When you're a car-centric Midwestern city that hasn't had rail transportation in 50 years, swaying a general public -- the majority of which doesn't find transit useful or attractive -- can be the single hardest obstacle. But as Kansas City's streetcar project illustrates, you don't necessarily need to.
This month some 700 voters -- members of a downtown special taxing district surrounding the planned line -- will determine the fate of this project. They will decide whether to tax themselves and district shoppers -- through a combination of sales and property taxes -- a collective $10 million per year for 25 years. That amount, plus $18 million in funding the Kansas City Streetcar won from its metropolitan planning organization, will be enough to cover construction and operating costs for this two-mile downtown circulator.
Project sponsors applied for a TIGER IV grant earlier this year, but were passed over. That didn't stop them, or even slow them down much. The special taxing district will bring in 74 percent of the project's $100 million cost. Since the project will not rely on direct taxation from the general public, no larger community-wide vote will be necessary.
This election won't necessarily be full of intrigue. Residents of the special taxing district already voted by a wide margin to support the creation of the district back in August, leading project sponsors to believe they will support the tax as well. David Johnson, president of Streetcar Neighbors, said there have been some general NIMBY complaints, and some members of the taxing district have been vocally opposed, but that's about it.
"There’s been no funded opposition," he said. "I would say there’s really no formal opposition to it at all."
If voters approve the spending, the streetcar will break ground in 2013 and begin welcoming passengers in early 2015. The line is seen mainly as an economic development tool. And it seems to be working; three major residential projects along its path have come online since the plan was released, Johnson said.
The streetcar will run down Main Street, from a public market to the train station.
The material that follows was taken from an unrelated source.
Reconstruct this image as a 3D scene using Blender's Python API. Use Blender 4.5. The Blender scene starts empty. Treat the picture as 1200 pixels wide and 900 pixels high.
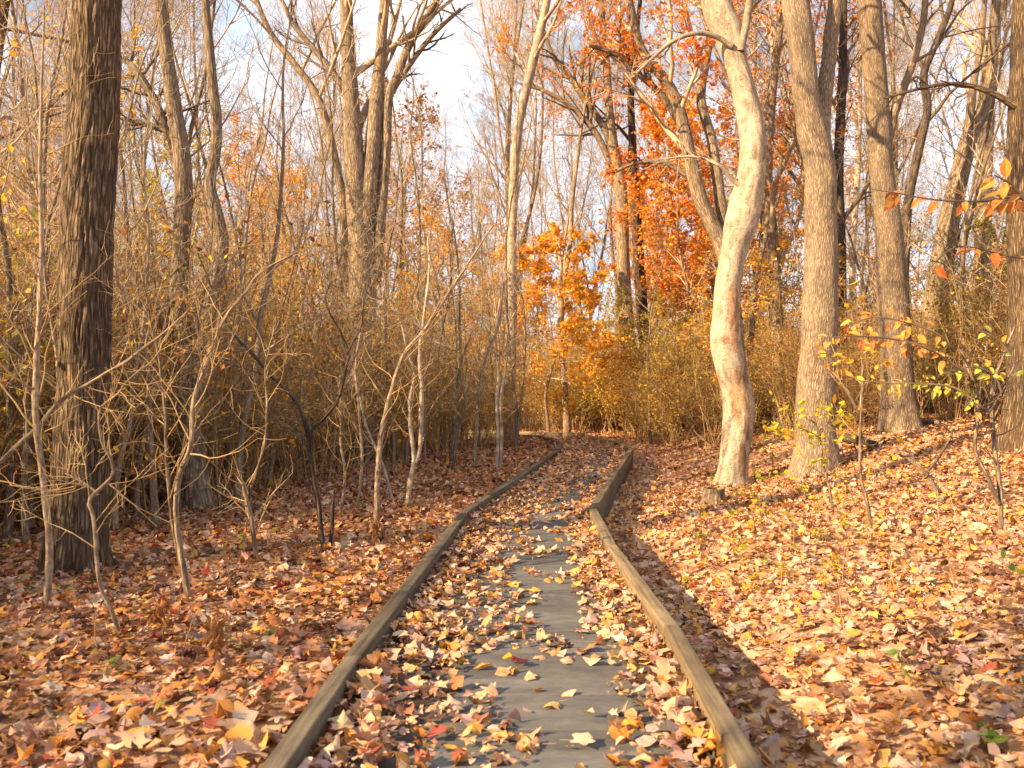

The system will not charge riders a fare.
Project supporters have already received environmental approval, and engineering is underway.
If this seems like a snooze, compared to the drama we've seen in Cincinnati or Honolulu, that's the way project sponsors planned it, especially after several ultimately unsuccessful ballot issues in support of light rail in Kansas City.
"It was absolutely a political calculation," said Johnson. "It’s a good way to avoid a lot of the pitfalls."